Kuasa hukum Napoleon, Santrawan T. Pangarang menyebut, jawaban JPU atas eksepsi yang mereka ajukan cukup klasik. Dia berpendapat, seluruh dalil dalam nota keberatan kliennya sama sekali tidak menyentuh pokok perkara seperti yang dikatakan oleh JPU.
"Dari awal kami sudah ingatkan di dalam eksepsi bahwasannya jangan dijawab dengan jawaban klasik. Alasannya, eksepsi PH sudah masuk ke pokok perkara, kami sama sekali tidak menyentil pokok perkara," ujar Santrawan.
Irjen Napoleon Bonaparte didakwa menerima uang 200 ribu dollar Singapura dan 270 ribu dollar AS dari Joko Soegiarto Tjandra alias Djoko Tjandra. Suap diberikan agar Napoloen bersama Brigjen Pol Prasetijo Utomo menghapus nama Djoko Tjandra dari Daftar Pencarian Orang (DPO) yang dicatatkan di Direktorat Jenderal Imigrasi.

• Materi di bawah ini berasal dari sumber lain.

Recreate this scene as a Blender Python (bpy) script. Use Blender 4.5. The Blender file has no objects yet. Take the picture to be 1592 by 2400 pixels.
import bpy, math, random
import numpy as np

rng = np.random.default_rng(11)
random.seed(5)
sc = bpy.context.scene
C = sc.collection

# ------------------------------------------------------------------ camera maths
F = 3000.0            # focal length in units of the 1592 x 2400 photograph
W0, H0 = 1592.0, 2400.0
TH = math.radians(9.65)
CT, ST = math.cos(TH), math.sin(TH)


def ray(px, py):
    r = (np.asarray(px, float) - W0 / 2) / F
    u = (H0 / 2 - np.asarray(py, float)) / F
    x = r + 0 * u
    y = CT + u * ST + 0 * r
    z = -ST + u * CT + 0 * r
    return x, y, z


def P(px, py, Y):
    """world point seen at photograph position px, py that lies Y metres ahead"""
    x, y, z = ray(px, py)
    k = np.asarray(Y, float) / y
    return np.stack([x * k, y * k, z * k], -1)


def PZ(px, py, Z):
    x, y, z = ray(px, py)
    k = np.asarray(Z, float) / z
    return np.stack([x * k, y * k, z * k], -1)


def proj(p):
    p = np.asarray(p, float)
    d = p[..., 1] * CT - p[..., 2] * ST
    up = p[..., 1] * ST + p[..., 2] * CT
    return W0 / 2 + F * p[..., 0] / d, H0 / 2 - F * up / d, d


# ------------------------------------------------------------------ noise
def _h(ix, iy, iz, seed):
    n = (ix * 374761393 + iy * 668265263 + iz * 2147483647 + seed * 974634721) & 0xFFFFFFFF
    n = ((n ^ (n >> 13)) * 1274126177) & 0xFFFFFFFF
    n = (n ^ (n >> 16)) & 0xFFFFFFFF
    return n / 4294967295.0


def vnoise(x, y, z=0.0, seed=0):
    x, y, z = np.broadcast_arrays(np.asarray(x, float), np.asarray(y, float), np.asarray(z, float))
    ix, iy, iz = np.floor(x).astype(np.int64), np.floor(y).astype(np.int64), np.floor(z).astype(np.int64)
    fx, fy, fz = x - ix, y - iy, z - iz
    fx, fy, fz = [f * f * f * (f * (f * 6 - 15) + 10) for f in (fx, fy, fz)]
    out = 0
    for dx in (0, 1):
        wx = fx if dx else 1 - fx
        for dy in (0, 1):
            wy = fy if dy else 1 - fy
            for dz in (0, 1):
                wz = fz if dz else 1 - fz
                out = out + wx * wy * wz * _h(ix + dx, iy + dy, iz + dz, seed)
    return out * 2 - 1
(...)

Napoleon didakwa melanggar Pasal 5 ayat 2 juncto Pasal 5 ayat 1 huruf a atau b Undang-Undang (UU) Nomor 31 Tahun 1999 sebagaimana telah diubah dengan UU Nomor 20 Tahun 2001 tentang Pemberantasan Tindak Pidana Korupsi (selanjutnya disebut UU Tipikor) juncto Pasal 55 ayat 1 ke-1 KUHP dan/atau Pasal 11 atau Pasal 12 huruf a atau b UU Tipikor juncto Pasal 55 ayat 1 ke-1 KUHP.